The study found that aspen forests were 44% more likely to be on the perimeter of a fire than within the fire’s interior.
“So for us that was a pretty darn strong signal that, yeah, in some cases, aspen does actually stop fire and in other cases it can help slow it and change its course as it moves through another more flammable fuel type,” Harris said.
With climate change leading to hotter, drier weather that fuels extreme fire activity, Harris said the study suggests that there are opportunities for aspen forests to be used as “green fuel breaks.”
Not only are aspen more fire resistant than other types of vegetation, but aspen are “disturbance prone” and tend to grow where forests have been disturbed, such as in avalanche paths and burn scars, Harris said. Unlike conifers, aspens also can reproduce clonally through vegetative reproduction, where new “trees” sprout from the parent tree’s roots but are part of the same organism, he said.
Those traits could help make aspen a “pioneer species” that could grow within large fire scars, helping to stabilize the soil and bring in water, Harris said.

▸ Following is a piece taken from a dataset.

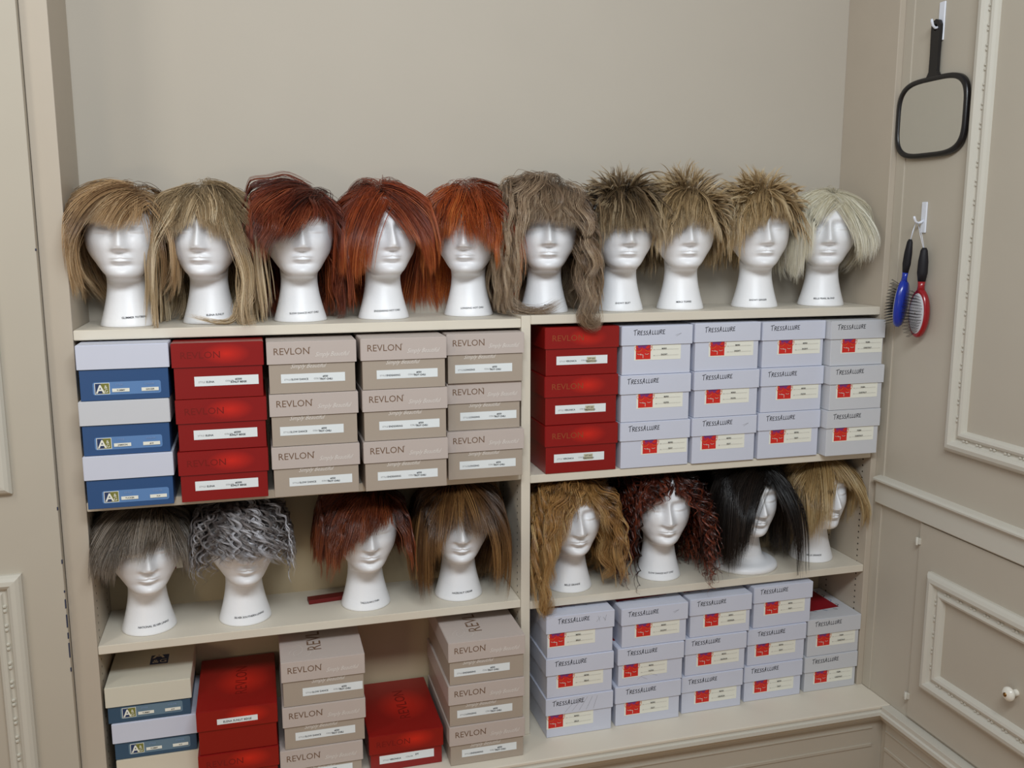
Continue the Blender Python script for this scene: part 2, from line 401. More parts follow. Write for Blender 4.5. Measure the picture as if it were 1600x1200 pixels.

Aspen could also potentially be used to help protect infrastructure from wildfires, he said.
“This is something where we are trying to nurture a natural process that already occurs — aspens taking over after fire — and if we can be intentional about that, we could really help sway the tides in some areas,” Harris said. “Maybe not control it, but have a bit more of our hands on the reins of our fire future by nurturing a certain species that will help to dampen fire. Or specifically using aspen to protect our values at risk.”